=== Collected material ===

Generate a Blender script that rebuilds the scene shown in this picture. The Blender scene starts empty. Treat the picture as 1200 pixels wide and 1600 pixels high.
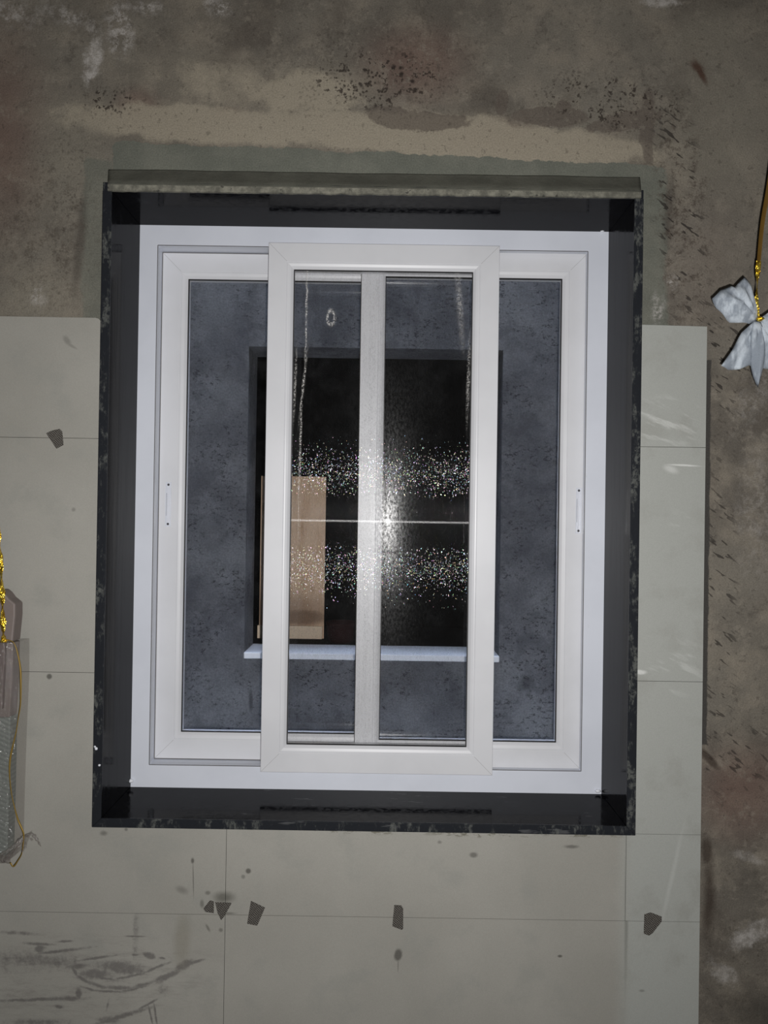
import bpy, bmesh, math, random
from mathutils import Vector, Matrix, noise as mnoise
random.seed(7)
scn = bpy.context.scene
COL = scn.collection

# ------------------------------------------------------------------ camera
CAMZ = 1.6
FPX = 1200.0
def cam_rot():
    rx, ry, rz = .006, .0007, -.015
    X = Matrix.Rotation(rx, 3, 'X'); Z = Matrix.Rotation(ry, 3, 'Z')
    c, s = math.cos(rz), math.sin(rz)
    Y = Matrix(((c, 0, s), (0, 1, 0), (-s, 0, c)))
    return Z @ X @ Y
RC = cam_rot()
cam = bpy.data.cameras.new('camera')
cam.sensor_fit = 'HORIZONTAL'; cam.sensor_width = 36.0
cam.lens = 36.0 * FPX / 1200.0
cam.clip_start = .02; cam.clip_end = 60
cobj = bpy.data.objects.new('camera', cam); COL.objects.link(cobj)
cobj.matrix_world = Matrix((
    (RC[0][0], RC[0][2], -RC[0][1], 0),
    (RC[1][0], RC[1][2], -RC[1][1], 0),
    (RC[2][0], RC[2][2], -RC[2][1], CAMZ),
    (0, 0, 0, 1)))
scn.camera = cobj

# ------------------------------------------------------------------ world, lamps, exposure
world = bpy.data.worlds.new('world'); scn.world = world
world.use_nodes = True
bg = world.node_tree.nodes['Background']
bg.inputs[0].default_value = (.62, .74, 1.0, 1)
bg.inputs[1].default_value = 11.0

fl = bpy.data.lights.new('phone_torch', 'AREA')
fl.shape = 'DISK'; fl.size = .012; fl.energy = 41.0; fl.color = (1.0, .985, .97)
flo = bpy.data.objects.new('phone_torch', fl); COL.objects.link(flo)
flo.location = (.022, .0, CAMZ - .028); flo.rotation_euler = (math.radians(90), 0, 0)

scn.view_settings.view_transform = 'Standard'
scn.view_settings.look = 'None'
scn.view_settings.exposure = 0.0
scn.view_settings.gamma = 1.0
scn.view_settings.use_curve_mapping = False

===

## Given problem
Using the listing above, state the number of lines that hold "scene", with no other text.

## Reply
2